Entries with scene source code
++++++++
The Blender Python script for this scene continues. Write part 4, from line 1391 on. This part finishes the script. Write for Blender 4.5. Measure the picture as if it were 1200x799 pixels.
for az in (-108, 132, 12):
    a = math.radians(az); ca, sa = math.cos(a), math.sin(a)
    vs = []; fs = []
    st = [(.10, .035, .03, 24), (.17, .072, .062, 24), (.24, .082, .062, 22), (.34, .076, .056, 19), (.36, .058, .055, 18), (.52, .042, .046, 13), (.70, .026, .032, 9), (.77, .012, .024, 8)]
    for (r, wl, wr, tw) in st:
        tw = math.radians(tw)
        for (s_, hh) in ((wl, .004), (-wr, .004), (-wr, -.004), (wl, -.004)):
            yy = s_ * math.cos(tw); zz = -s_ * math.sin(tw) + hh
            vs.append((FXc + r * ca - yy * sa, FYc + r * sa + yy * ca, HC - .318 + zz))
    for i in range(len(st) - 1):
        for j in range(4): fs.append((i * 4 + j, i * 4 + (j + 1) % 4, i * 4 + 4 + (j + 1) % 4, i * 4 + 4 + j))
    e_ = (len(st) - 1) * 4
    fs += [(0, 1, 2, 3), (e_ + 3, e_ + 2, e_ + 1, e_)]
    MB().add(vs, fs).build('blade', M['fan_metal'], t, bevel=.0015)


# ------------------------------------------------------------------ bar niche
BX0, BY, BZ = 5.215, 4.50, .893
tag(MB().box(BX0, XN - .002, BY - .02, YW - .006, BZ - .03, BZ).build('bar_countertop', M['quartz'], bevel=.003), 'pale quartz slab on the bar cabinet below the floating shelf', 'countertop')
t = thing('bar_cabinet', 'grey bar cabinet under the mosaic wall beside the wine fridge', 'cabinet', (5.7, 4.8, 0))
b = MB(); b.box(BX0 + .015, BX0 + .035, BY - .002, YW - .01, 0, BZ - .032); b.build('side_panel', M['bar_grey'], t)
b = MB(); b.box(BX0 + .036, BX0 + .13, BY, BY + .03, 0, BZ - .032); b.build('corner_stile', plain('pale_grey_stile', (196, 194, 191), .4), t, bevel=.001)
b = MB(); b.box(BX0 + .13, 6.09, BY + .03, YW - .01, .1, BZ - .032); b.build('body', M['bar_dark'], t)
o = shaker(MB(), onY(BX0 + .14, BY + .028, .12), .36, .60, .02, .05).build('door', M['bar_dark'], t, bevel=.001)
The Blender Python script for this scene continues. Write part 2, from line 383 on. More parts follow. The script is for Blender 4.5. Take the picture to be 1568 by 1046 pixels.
++++++++
» **BRIEF**: Quote every line of the data, word for word.

» **REPLY TO THE EXERCISE**:
The Blender Python script for this scene continues. Write part 4, from line 1391 on. This part finishes the script. Write for Blender 4.5. Measure the picture as if it were 1200x799 pixels.
for az in (-108, 132, 12):
    a = math.radians(az); ca, sa = math.cos(a), math.sin(a)
    vs = []; fs = []
    st = [(.10, .035, .03, 24), (.17, .072, .062, 24), (.24, .082, .062, 22), (.34, .076, .056, 19), (.36, .058, .055, 18), (.52, .042, .046, 13), (.70, .026, .032, 9), (.77, .012, .024, 8)]
    for (r, wl, wr, tw) in st:
        tw = math.radians(tw)
        for (s_, hh) in ((wl, .004), (-wr, .004), (-wr, -.004), (wl, -.004)):
            yy = s_ * math.cos(tw); zz = -s_ * math.sin(tw) + hh
            vs.append((FXc + r * ca - yy * sa, FYc + r * sa + yy * ca, HC - .318 + zz))
    for i in range(len(st) - 1):
        for j in range(4): fs.append((i * 4 + j, i * 4 + (j + 1) % 4, i * 4 + 4 + (j + 1) % 4, i * 4 + 4 + j))
    e_ = (len(st) - 1) * 4
    fs += [(0, 1, 2, 3), (e_ + 3, e_ + 2, e_ + 1, e_)]
    MB().add(vs, fs).build('blade', M['fan_metal'], t, bevel=.0015)


# ------------------------------------------------------------------ bar niche
BX0, BY, BZ = 5.215, 4.50, .893
tag(MB().box(BX0, XN - .002, BY - .02, YW - .006, BZ - .03, BZ).build('bar_countertop', M['quartz'], bevel=.003), 'pale quartz slab on the bar cabinet below the floating shelf', 'countertop')
t = thing('bar_cabinet', 'grey bar cabinet under the mosaic wall beside the wine fridge', 'cabinet', (5.7, 4.8, 0))
b = MB(); b.box(BX0 + .015, BX0 + .035, BY - .002, YW - .01, 0, BZ - .032); b.build('side_panel', M['bar_grey'], t)
b = MB(); b.box(BX0 + .036, BX0 + .13, BY, BY + .03, 0, BZ - .032); b.build('corner_stile', plain('pale_grey_stile', (196, 194, 191), .4), t, bevel=.001)
b = MB(); b.box(BX0 + .13, 6.09, BY + .03, YW - .01, .1, BZ - .032); b.build('body', M['bar_dark'], t)
o = shaker(MB(), onY(BX0 + .14, BY + .028, .12), .36, .60, .02, .05).build('door', M['bar_dark'], t, bevel=.001)
The Blender Python script for this scene continues. Write part 2, from line 383 on. More parts follow. The script is for Blender 4.5. Take the picture to be 1568 by 1046 pixels.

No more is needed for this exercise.